From the listing below, copy word for word every line starting at the one that includes "Write a Godot" and ending at the one that includes "add_child(c)"; the pictures are omitted.

·····

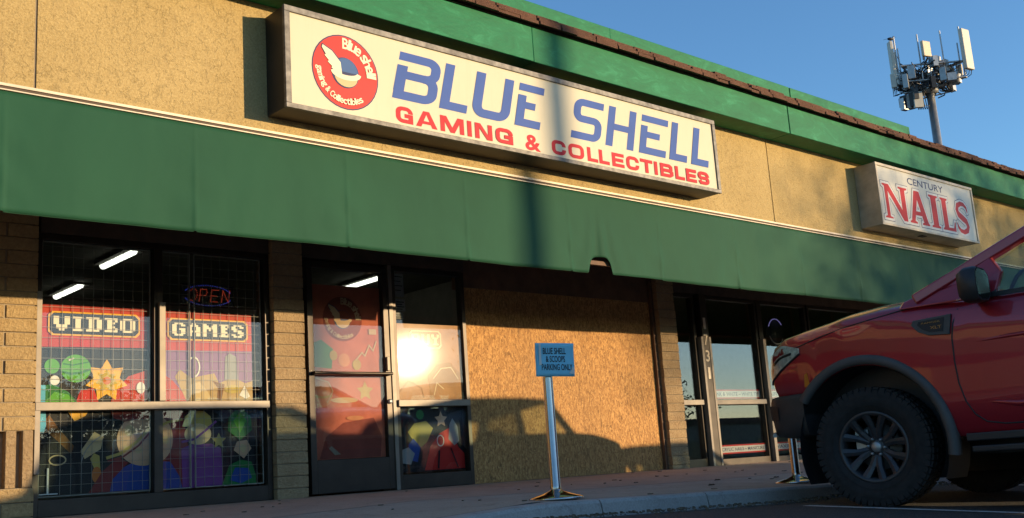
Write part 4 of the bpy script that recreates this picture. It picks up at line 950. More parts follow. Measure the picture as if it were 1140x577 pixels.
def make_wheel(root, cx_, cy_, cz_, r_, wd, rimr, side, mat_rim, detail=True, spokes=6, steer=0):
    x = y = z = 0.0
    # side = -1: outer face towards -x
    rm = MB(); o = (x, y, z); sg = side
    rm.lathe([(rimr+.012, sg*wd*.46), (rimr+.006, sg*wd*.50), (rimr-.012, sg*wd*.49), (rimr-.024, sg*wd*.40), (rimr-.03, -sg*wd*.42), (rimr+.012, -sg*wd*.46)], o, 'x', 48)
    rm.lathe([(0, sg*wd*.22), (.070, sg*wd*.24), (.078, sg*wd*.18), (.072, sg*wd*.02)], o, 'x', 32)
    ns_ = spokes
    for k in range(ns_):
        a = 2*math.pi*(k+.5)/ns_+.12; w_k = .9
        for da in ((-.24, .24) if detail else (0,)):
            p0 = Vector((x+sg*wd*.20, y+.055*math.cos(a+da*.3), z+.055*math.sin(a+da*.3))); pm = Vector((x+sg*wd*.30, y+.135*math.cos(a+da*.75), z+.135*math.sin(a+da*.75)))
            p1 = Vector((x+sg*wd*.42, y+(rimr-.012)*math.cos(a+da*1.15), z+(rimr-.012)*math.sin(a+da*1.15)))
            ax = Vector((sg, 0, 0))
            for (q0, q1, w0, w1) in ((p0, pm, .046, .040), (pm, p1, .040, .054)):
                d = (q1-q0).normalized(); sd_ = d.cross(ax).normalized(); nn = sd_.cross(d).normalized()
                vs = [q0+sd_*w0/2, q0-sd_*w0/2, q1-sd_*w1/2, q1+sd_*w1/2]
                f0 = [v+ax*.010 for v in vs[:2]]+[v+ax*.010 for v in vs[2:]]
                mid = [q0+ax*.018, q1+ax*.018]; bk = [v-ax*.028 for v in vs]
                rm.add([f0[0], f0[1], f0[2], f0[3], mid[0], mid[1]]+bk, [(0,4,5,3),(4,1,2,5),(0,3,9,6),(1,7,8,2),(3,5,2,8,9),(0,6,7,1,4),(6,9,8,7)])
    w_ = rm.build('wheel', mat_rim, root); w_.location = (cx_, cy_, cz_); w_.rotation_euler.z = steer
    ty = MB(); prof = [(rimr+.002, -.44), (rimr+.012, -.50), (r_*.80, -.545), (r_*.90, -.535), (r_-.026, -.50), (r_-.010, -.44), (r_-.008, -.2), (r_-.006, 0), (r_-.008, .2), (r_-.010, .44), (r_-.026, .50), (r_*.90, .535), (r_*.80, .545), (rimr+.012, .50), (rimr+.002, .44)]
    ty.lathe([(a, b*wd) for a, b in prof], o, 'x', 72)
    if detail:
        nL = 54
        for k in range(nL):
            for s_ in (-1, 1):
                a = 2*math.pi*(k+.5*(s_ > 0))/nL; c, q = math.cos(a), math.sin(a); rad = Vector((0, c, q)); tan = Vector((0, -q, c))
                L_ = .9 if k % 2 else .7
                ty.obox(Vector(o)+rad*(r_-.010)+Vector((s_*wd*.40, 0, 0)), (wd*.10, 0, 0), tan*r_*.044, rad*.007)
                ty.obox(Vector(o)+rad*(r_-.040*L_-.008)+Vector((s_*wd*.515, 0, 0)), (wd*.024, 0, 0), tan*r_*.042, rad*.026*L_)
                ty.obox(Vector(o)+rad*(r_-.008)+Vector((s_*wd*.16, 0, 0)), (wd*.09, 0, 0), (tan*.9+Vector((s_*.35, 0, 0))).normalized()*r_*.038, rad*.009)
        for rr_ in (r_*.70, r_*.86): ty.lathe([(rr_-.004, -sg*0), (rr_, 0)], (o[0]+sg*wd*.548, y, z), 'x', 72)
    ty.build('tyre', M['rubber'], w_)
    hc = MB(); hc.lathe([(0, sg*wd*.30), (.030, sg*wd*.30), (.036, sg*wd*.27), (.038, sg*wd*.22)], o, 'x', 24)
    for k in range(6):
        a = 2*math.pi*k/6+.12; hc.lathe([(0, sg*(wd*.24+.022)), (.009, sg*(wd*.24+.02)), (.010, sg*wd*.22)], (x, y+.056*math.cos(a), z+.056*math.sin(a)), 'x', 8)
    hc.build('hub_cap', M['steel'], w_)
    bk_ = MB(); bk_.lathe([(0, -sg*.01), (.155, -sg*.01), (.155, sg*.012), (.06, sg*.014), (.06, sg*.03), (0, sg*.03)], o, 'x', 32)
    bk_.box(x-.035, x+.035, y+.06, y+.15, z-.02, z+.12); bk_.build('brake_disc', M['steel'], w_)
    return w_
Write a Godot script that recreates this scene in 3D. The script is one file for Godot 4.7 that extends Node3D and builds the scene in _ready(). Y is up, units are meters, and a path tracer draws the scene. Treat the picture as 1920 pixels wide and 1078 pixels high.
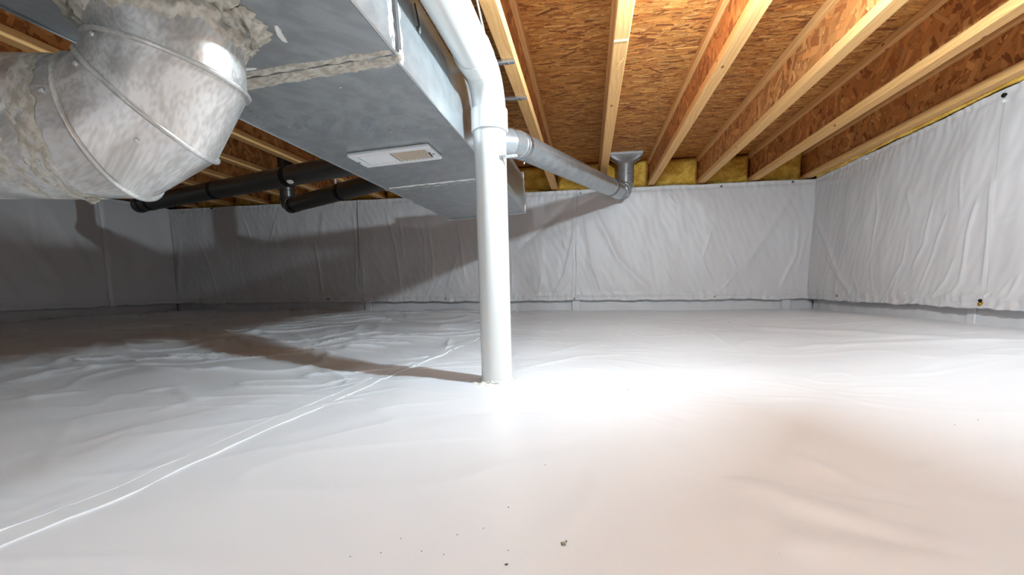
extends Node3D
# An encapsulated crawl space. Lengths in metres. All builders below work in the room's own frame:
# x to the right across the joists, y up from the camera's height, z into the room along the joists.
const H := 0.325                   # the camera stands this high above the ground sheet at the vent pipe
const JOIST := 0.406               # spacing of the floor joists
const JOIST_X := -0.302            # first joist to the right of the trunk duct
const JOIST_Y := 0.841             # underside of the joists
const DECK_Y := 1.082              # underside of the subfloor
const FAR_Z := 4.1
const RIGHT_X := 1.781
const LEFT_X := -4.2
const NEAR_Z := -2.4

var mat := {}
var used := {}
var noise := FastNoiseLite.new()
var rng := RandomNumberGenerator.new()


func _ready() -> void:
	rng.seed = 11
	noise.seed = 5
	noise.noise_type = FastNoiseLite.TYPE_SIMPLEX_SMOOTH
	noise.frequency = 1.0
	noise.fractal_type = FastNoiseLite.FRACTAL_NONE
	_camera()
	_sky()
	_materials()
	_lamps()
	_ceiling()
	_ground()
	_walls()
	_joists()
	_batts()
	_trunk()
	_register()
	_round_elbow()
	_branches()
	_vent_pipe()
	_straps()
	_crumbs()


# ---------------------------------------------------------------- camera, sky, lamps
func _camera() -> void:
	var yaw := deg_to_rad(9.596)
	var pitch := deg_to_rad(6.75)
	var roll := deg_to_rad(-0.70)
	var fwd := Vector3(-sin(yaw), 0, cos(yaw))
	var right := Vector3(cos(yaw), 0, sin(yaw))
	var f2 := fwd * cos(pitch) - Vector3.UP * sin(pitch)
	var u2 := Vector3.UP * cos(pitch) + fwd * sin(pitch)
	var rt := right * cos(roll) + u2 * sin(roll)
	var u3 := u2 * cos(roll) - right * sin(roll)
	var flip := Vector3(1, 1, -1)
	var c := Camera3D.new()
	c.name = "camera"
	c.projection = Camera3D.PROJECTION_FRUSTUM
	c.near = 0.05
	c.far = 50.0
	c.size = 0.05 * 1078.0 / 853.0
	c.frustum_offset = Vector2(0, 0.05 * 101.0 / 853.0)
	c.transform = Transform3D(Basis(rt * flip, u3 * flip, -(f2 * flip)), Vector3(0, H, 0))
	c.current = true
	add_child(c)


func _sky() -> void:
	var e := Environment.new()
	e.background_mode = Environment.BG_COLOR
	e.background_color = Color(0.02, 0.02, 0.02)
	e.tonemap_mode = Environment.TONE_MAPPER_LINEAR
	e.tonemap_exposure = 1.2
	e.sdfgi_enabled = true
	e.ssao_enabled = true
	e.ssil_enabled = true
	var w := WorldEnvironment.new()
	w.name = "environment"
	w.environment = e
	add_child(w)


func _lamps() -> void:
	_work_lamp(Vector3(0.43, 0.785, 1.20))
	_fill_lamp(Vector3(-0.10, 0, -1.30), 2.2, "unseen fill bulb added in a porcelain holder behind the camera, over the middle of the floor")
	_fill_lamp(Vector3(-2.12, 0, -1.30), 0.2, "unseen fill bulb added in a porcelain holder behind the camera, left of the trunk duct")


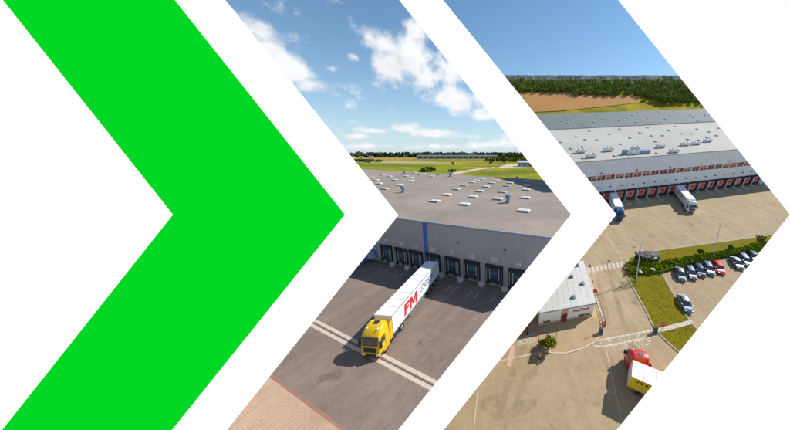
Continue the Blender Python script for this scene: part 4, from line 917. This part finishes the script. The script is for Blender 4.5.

·····

> [Solution for this problem]
Write a Godot script that recreates this scene in 3D. The script is one file for Godot 4.7 that extends Node3D and builds the scene in _ready(). Y is up, units are meters, and a path tracer draws the scene. Treat the picture as 1920 pixels wide and 1078 pixels high.
extends Node3D
# An encapsulated crawl space. Lengths in metres. All builders below work in the room's own frame:
# x to the right across the joists, y up from the camera's height, z into the room along the joists.
const H := 0.325                   # the camera stands this high above the ground sheet at the vent pipe
const JOIST := 0.406               # spacing of the floor joists
const JOIST_X := -0.302            # first joist to the right of the trunk duct
const JOIST_Y := 0.841             # underside of the joists
const DECK_Y := 1.082              # underside of the subfloor
const FAR_Z := 4.1
const RIGHT_X := 1.781
const LEFT_X := -4.2
const NEAR_Z := -2.4

var mat := {}
var used := {}
var noise := FastNoiseLite.new()
var rng := RandomNumberGenerator.new()


func _ready() -> void:
	rng.seed = 11
	noise.seed = 5
	noise.noise_type = FastNoiseLite.TYPE_SIMPLEX_SMOOTH
	noise.frequency = 1.0
	noise.fractal_type = FastNoiseLite.FRACTAL_NONE
	_camera()
	_sky()
	_materials()
	_lamps()
	_ceiling()
	_ground()
	_walls()
	_joists()
	_batts()
	_trunk()
	_register()
	_round_elbow()
	_branches()
	_vent_pipe()
	_straps()
	_crumbs()


# ---------------------------------------------------------------- camera, sky, lamps
func _camera() -> void:
	var yaw := deg_to_rad(9.596)
	var pitch := deg_to_rad(6.75)
	var roll := deg_to_rad(-0.70)
	var fwd := Vector3(-sin(yaw), 0, cos(yaw))
	var right := Vector3(cos(yaw), 0, sin(yaw))
	var f2 := fwd * cos(pitch) - Vector3.UP * sin(pitch)
	var u2 := Vector3.UP * cos(pitch) + fwd * sin(pitch)
	var rt := right * cos(roll) + u2 * sin(roll)
	var u3 := u2 * cos(roll) - right * sin(roll)
	var flip := Vector3(1, 1, -1)
	var c := Camera3D.new()
	c.name = "camera"
	c.projection = Camera3D.PROJECTION_FRUSTUM
	c.near = 0.05
	c.far = 50.0
	c.size = 0.05 * 1078.0 / 853.0
	c.frustum_offset = Vector2(0, 0.05 * 101.0 / 853.0)
	c.transform = Transform3D(Basis(rt * flip, u3 * flip, -(f2 * flip)), Vector3(0, H, 0))
	c.current = true
	add_child(c)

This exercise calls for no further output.